In geothermal resource assessment, terrestrial heat flow is a crucial metric, providing key insights into lithospheric thermal states and energy balance, with significant implications for geology, geophysics, and geodynamics. This study focuses on modeling geothermal heat flow (GHF) in Germany, where direct borehole temperature gradient data is limited, i.e. only 595 unevenly distributed published heat flow points exist.

To address this data scarcity, our approach utilizes indirect methodologies for GHF estimation. We integrate various geophysical and geological datasets, including gravity, magnetics, upper mantle velocity structure, topography, crustal and lithospheric thickness, fault distribution, proximity to volcanoes, and compositional data.

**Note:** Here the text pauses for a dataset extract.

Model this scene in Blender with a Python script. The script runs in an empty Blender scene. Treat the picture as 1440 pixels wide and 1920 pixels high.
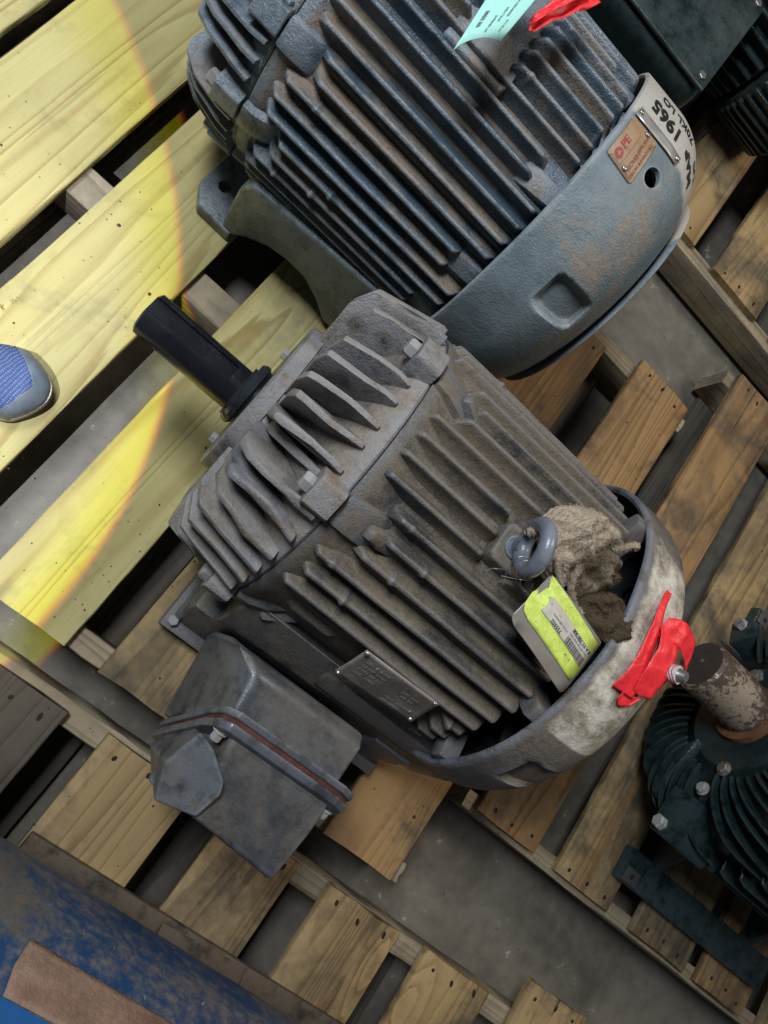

This multi-faceted approach allows us to overcome the spatial constraints inherent in single-data reliance and more accurately reconstruct measured heat flow, e.g. in comparison to classical curie depth estimations.

Given the complexities in direct geophysical and geological data representation, our project utilizes a probabilistic, multi-geophysical inversion method. This not only enhances our understanding of Germany's geothermal potential but also allows for a detailed quantification of uncertainties.

We have developed a new heat flow map with a high resolution. This map more accurately and effectively illustrates the terrestrial heat flow distribution in the study area, providing a more detailed depiction than previous interpolation results. Our preliminary results have successfully identified high heat flow zones in regions such as the Rhenish Massif, Molasse Basin, and Upper Rhine Graben.